Australian
Screen

an NFSA website



Masterpiece Special – Robert Hughes (1997)

Synopsis

The Australian expatriate art critic and author Robert Hughes ranges widely in a conversation with arts journalist Andrea Stretton about a career that’s taken him from Australia to London, Italy and finally New York, where he’s lived since the 1970s. He talks about art criticism and writing his own books.

Curator’s notes

In a recent review of Hughes’ book, Things I Didn’t Know: A Memoir (2007) in The New York Review of Books (11 January 2007), his contemporary Clive James recalls: 'Among my generation of aesthetes, bohemians, proto-dropouts, and incipient eternal students at Sydney University in the late 1950s, Robert Hughes was the golden boy’. By the age of 24, Hughes had already written The Art of Australia (1966), which Andrea Stretton assures him is still used as a reference book for those researching Australian art and artists. He’s written many books since those days and all of them have a muscular, lyrical prose and show a sharpness of mind which is not academic but accessible and easy to read, the reason his books are often bestsellers. Amongst his best known are The Fatal Shore (1987) – his grim history of the early Australian penal colonies, Culture of Complaint: The Fraying of America (1993) and American Visions: The Epic History of Art in America (1997).

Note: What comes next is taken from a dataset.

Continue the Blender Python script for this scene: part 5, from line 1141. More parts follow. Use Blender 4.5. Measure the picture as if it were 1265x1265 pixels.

At the time of this 1997 interview, he is art critic for Time magazine with a reach of 20 million readers every week, making him one of the most influential art critics in the world. He is articulate and opinionated, matching Andrea Stretton who is well-researched and intelligent, with thoughtful questions that keep the program humming with information about the life and times of this most interesting Australian.

The Masterpiece Specials were an extension of the Masterpiece series Andrea Stretton presented for SBS. Stretton, who died in 2007, began working for SBS as a journalist and producer in 1986. She co-presented The Book Show with Dinny O’Hearn until his death in 1993 then presented alone for many years. In 1998, she moved to the ABC as the presenter of Sunday Afternoon, staying until 2001. She was the artistic director of the 1998 and 1999 Olympic Arts festivals and was chosen by Prime Minister Keating to work on the Creative Nation cultural policy statement. Audiences loved her natural on-camera presence and interviewing style, at once conversational, knowledgeable and challenging. One of the things she was most proud of was her award from the French Government of the award of Arts and Letters for her contribution to arts and culture and for fostering French-Australian relations.